Enclosure, Kirwan'S Inch, Co. Kilkenny
Co. Kilkenny |
Enclosures
At Kirwan's Inch in County Kilkenny, the ground itself keeps a secret that only becomes legible from the air.
An aerial photograph reveals a cropmark, the faint discolouration in vegetation or soil that betrays buried features beneath, tracing the curve of a large semi-circular enclosure roughly 100 metres east to west and 80 metres north to south. The northern boundary is not a ditch at all but the Dineen River, flowing east to west, pressed into service as a natural barrier. Whatever was enclosed here, it was substantial.

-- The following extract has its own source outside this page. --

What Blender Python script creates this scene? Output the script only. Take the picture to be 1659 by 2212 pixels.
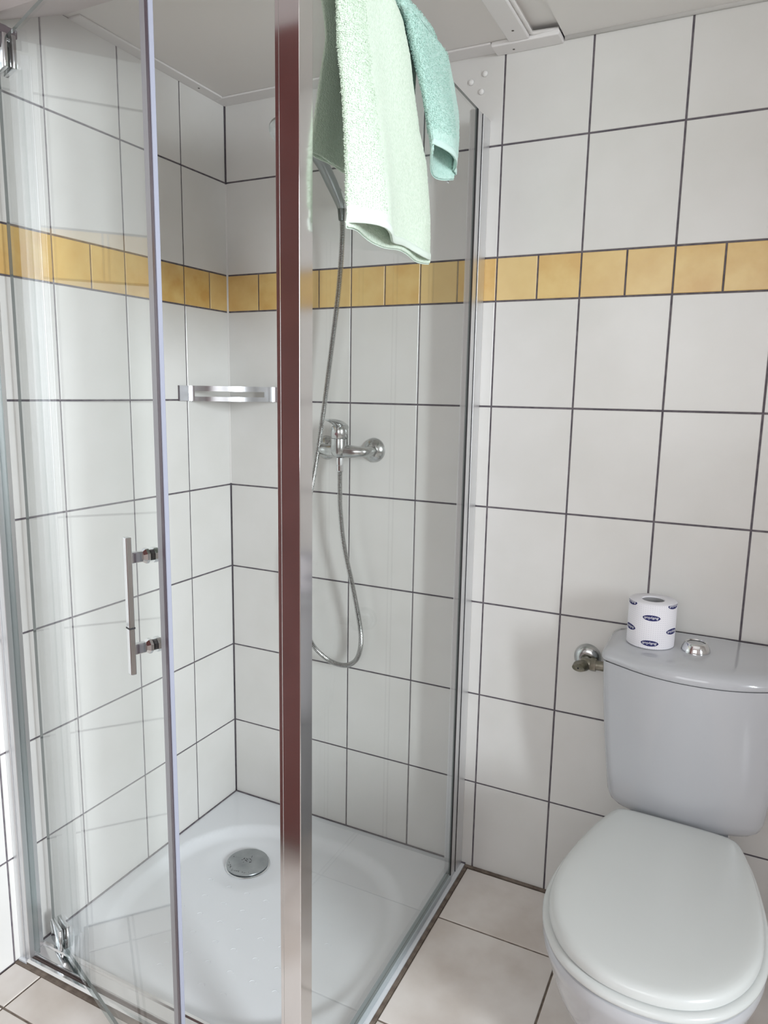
import bpy, bmesh, math, random
from mathutils import Vector, Matrix, noise
random.seed(7)
PI = math.pi
C = bpy.context.scene.collection
for o in list(bpy.data.objects): bpy.data.objects.remove(o, do_unlink=True)
sc = bpy.context.scene

# ---------------------------------------------------------------- camera
yaw, pitch, roll = -0.45746, -0.16516, 0.01772
F = Vector((math.sin(yaw)*math.cos(pitch), math.cos(yaw)*math.cos(pitch), math.sin(pitch)))
R0 = Vector((math.cos(yaw), -math.sin(yaw), 0)); U0 = R0.cross(F)
R = math.cos(roll)*R0 + math.sin(roll)*U0
U = -math.sin(roll)*R0 + math.cos(roll)*U0
CAM = Vector((1.3906, -1.7582, 1.3096))
cd = bpy.data.cameras.new('camera'); cam = bpy.data.objects.new('camera', cd); C.objects.link(cam)
cd.sensor_fit = 'VERTICAL'; cd.sensor_height = 36.0; cd.lens = 1555.94/2212*36.0
cd.clip_start = 0.02
m = Matrix((R, U, -F)).transposed().to_4x4(); m.translation = CAM
cam.matrix_world = m
sc.camera = cam

# ---------------------------------------------------------------- world, lights, exposure
w = bpy.data.worlds.new('world'); sc.world = w; w.use_nodes = True
w.node_tree.nodes['Background'].inputs[0].default_value = (0.96, 0.98, 1.0, 1)
w.node_tree.nodes['Background'].inputs[1].default_value = 1.6
def area(name, loc, rot, sx, sy, power, col):
    l = bpy.data.lights.new(name, 'AREA'); l.shape = 'RECTANGLE'; l.size = sx; l.size_y = sy
    l.energy = power; l.color = col
    o = bpy.data.objects.new(name, l); C.objects.link(o); o.location = loc; o.rotation_euler = rot
    return o
wl = area('window_daylight', (5.2, -2.55, 1.9), (0, 0, 0), 1.4, 1.5, 490, (0.93, 0.975, 1.0))
wl.rotation_euler = (Vector((0.5, -0.3, 1.1))-Vector((5.2, -2.55, 1.9))).to_track_quat('-Z', 'Y').to_euler()
area('front_fill_light', (1.25, -2.63, 1.55), (-PI/2, 0, PI), 1.2, 1.1, 9.5, (0.97, 0.98, 1.0))  # added fill lamp behind the front wall, not a known source
vs = sc.view_settings
vs.view_transform = 'Standard'; vs.look = 'None'; vs.gamma = 1.0; vs.use_curve_mapping = False
vs.exposure = 0.0

# ---------------------------------------------------------------- helpers
WL = {}
def wloc(p): return WL.get(p.name, Vector((0, 0, 0))) if p else Vector((0, 0, 0))
def obj(name, bm, mats, parent=None, smooth=False, angle=None):
    me = bpy.data.meshes.new(name)
    off = wloc(parent)
    if off.length > 0: bmesh.ops.translate(bm, verts=bm.verts, vec=-off)
    bmesh.ops.recalc_face_normals(bm, faces=bm.faces)
    bm.to_mesh(me); bm.free()
    for mt in (mats if isinstance(mats, (list, tuple)) else [mats]): me.materials.append(mt)
    if smooth:
        for p in me.polygons: p.use_smooth = True
        if angle is not None:
            try: me.set_sharp_from_angle(angle=math.radians(angle))
            except Exception: pass
    o = bpy.data.objects.new(name, me); C.objects.link(o)
    if parent:
        o.parent = parent; WL[o.name] = off
    else: WL[o.name] = Vector((0, 0, 0))
    return o
def thing(name, label, cat, loc=(0, 0, 0), group=None):
    o = bpy.data.objects.new(name, None); C.objects.link(o)
    o.empty_display_size = 0.05
    o.location = loc; WL[o.name] = Vector(loc)
    o['label'] = label; o['category'] = cat
    if group: o['group'] = group
    return o
def tag(o, label, cat, group=None):
    o['label'] = label; o['category'] = cat
    if group: o['group'] = group
    return o
def struct(o, label=None, cat=None):
    o['kind'] = 'structure'
    if label: o['label'] = label
    if cat: o['category'] = cat
    return o
def merge(bm, b2, M=None, mi=0):
    if M is not None: bmesh.ops.transform(b2, matrix=M, verts=b2.verts)
    for f in b2.faces: f.material_index = mi
    me = bpy.data.meshes.new('tmp'); b2.to_mesh(me); b2.free(); bm.from_mesh(me); bpy.data.meshes.remove(me)
def box(bm, lo, hi, bev=0.0, seg=2, M=None, mi=0):
    b = bmesh.new(); bmesh.ops.create_cube(b, size=1.0)
    for v in b.verts:
        v.co = Vector([lo[i] if v.co[i] < 0 else hi[i] for i in range(3)])
    if bev > 0: bmesh.ops.bevel(b, geom=b.edges[:], offset=bev, segments=seg, affect='EDGES', profile=0.5)
    merge(bm, b, M, mi)
def lathe(bm, prof, n=32, M=None, mi=0, closed=False):
    """prof: list of (r,z); rotates about Z"""
    b = bmesh.new(); rings = []
    for r, z in prof:
        if r < 1e-6: rings.append([b.verts.new((0, 0, z))])
        else: rings.append([b.verts.new((r*math.cos(2*PI*i/n), r*math.sin(2*PI*i/n), z)) for i in range(n)])
    seq = list(zip(rings, rings[1:]))
    if closed: seq.append((rings[-1], rings[0]))
    for a, c in seq:
        for i in range(n):
            j = (i+1) % n
            if len(a) == 1 and len(c) == 1: continue
            if len(a) == 1: b.faces.new((a[0], c[i], c[j]))
            elif len(c) == 1: b.faces.new((a[i], a[j], c[0]))
            else: b.faces.new((a[i], a[j], c[j], c[i]))
    merge(bm, b, M, mi)
def sweep(bm, pts, rad, n=12, cap=True, mi=0, squash=None):
    """tube through pts; rad float or list; squash (sx,sy) list optional"""
    pts = [Vector(p) for p in pts]; N = len(pts)
    rs = rad if isinstance(rad, (list, tuple)) else [rad]*N
    b = bmesh.new(); t0 = (pts[1]-pts[0]).normalized()
    up = Vector((0, 0, 1)) if abs(t0.z) < 0.9 else Vector((0, 1, 0))
    nx = t0.cross(up).normalized(); rings = []; tp = t0
    for i, p in enumerate(pts):
        t = (pts[min(i+1, N-1)]-pts[max(i-1, 0)]).normalized()
        q = tp.rotation_difference(t); nx = (q @ nx); nx = (nx - t*nx.dot(t)).normalized(); tp = t
        ny = t.cross(nx)
        sx, sy = squash[i] if squash else (1, 1)
        rings.append([b.verts.new(p + nx*(rs[i]*sx*math.cos(2*PI*k/n)) + ny*(rs[i]*sy*math.sin(2*PI*k/n))) for k in range(n)])
    for a, c in zip(rings, rings[1:]):
        for k in range(n): b.faces.new((a[k], a[(k+1) % n], c[(k+1) % n], c[k]))
    if cap: b.faces.new(rings[0][::-1]); b.faces.new(rings[-1])
    merge(bm, b, None, mi)
def loft(bm, rings, cap0=True, cap1=True, mi=0, M=None):
    b = bmesh.new(); vr = [[b.verts.new(p) for p in r] for r in rings]; n = len(vr[0])
    for a, c in zip(vr, vr[1:]):
        for k in range(n): b.faces.new((a[k], a[(k+1) % n], c[(k+1) % n], c[k]))
    if cap0: b.faces.new(vr[0][::-1])
    if cap1: b.faces.new(vr[-1])
    merge(bm, b, M, mi)
def catmull(P, per):
    P = [Vector(p) for p in P]; out = []
    for i in range(len(P)-1):
        p0 = P[max(i-1, 0)]; p1 = P[i]; p2 = P[i+1]; p3 = P[min(i+2, len(P)-1)]
        for k in range(per):
            t = k/per
            out.append(0.5*((2*p1)+(p2-p0)*t+(2*p0-5*p1+4*p2-p3)*t*t+(3*p1-p0-3*p2+p3)*t**3))
    out.append(P[-1]); return out
def interp(T, x):
    if x <= T[0][0]: return T[0][1]
    for (a, fa), (b, fb) in zip(T, T[1:]):
        if x <= b: return fa+(fb-fa)*(x-a)/(b-a)
    return T[-1][1]
def sm(a, b, x):
    t = max(0.0, min(1.0, (x-a)/(b-a))); return t*t*(3-2*t)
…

A fosse, meaning a ditch dug to define and defend a boundary, marks the curvilinear edge of the enclosure. A second enclosure, also defined by a broad fosse and with an entrance oriented to the south-east, cuts across the first. The relationship between the two is unresolved; it is genuinely unclear which came first and which was adapted to accommodate the other. Where the two enclosures intersect, a stable yard was later built, a practical reuse of the space that also obscures the very junction that would help answer the question of sequence. The site carries the kind of ambiguity that makes it more interesting rather than less, two overlapping phases of activity, possibly from different periods, neither fully legible without excavation.